Steve Luxenberg - Official Website

Saturday, May 30, 2009

You're Invited! A Conversation about Family Secrets at New York's Tenement Museum

Memo to New York City readers of Annie's Ghosts (and anyone from nearby towns in New Jersey and Connecticut who is interested in the book and its author):

This Tuesday, June 2, at 6:30 p.m., I'll be speaking at the Lower East Tenement Museum, 108 Orchard Street in Manhattan. Okay, if that isn't enough by itself to get you on the subway and down to the Essex Street-Delancey Street station (the nearest one to the museum), here's why this particular author event is special: Two authors for the price of one, and the admission price is ... free. (Both our books will be available for purchase and signing, and need I say that Father's Day is right around the bend. But the talk/conversation is absolutely free.)
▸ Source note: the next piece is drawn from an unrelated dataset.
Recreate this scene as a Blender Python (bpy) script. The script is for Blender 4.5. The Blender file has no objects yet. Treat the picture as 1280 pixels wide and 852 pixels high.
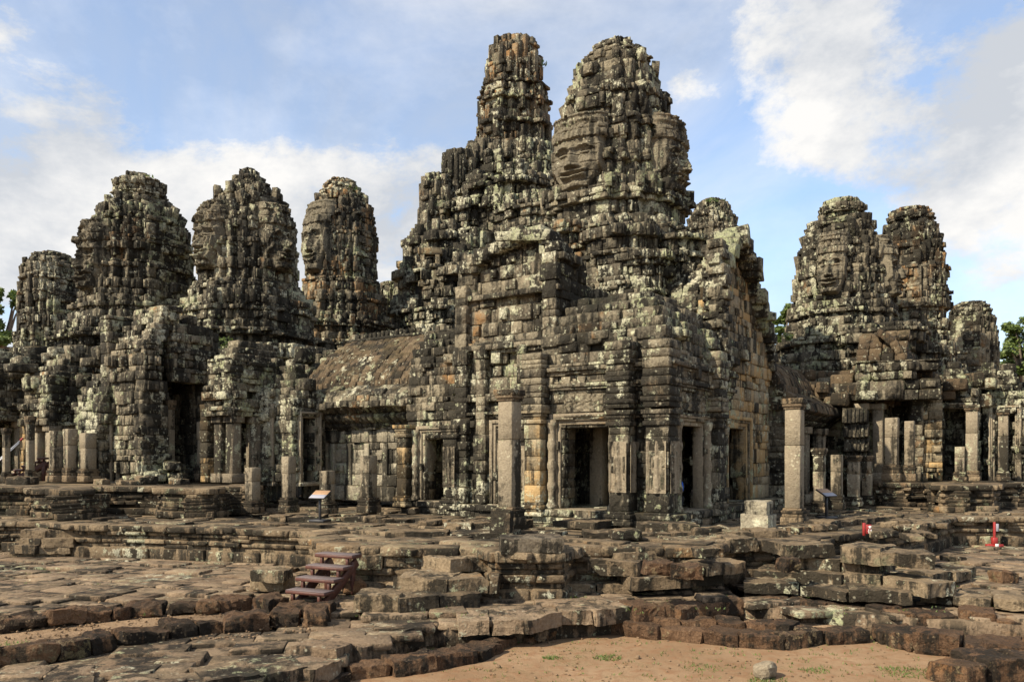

I probably wouldn't write a blog about this event if I were appearing alone, but I have no hesitation about plugging the other writer. Erin Einhorn's book, The Pages in Between: A Holocaust Legacy of Two Families, One Home, came out last year in hardcover, and last month (April) in paperback. We don't know each other, but our biographies suggest that we should: both Detroit natives, both journalists (Erin's a reporter for the New York Daily News), both with mothers who were secret keepers.

Erin's journey into her family history took her to Poland in search of the family that sheltered her infant mother from the Nazis. Erin went looking for the past, and unexpectedly found herself in the middle of a very present-day dispute,. "Six decades after two families were brought together by history," the book synopsis says, "Einhorn overcomes seemingly insurmountable barriers — legal, financial, and emotional — only to question her own motives and wonder how far she should go to right the wrongs of the past."

I've read Erin's book, and I'm looking forward to hearing more about her journey, and how it compares to my search to understand my mom's motivations for hiding the existence of her disabled sister. My quest also took me to places I didn't expect.

Please join us for what I believe will be an engaging discussion of the risks and rewards of exploring family history.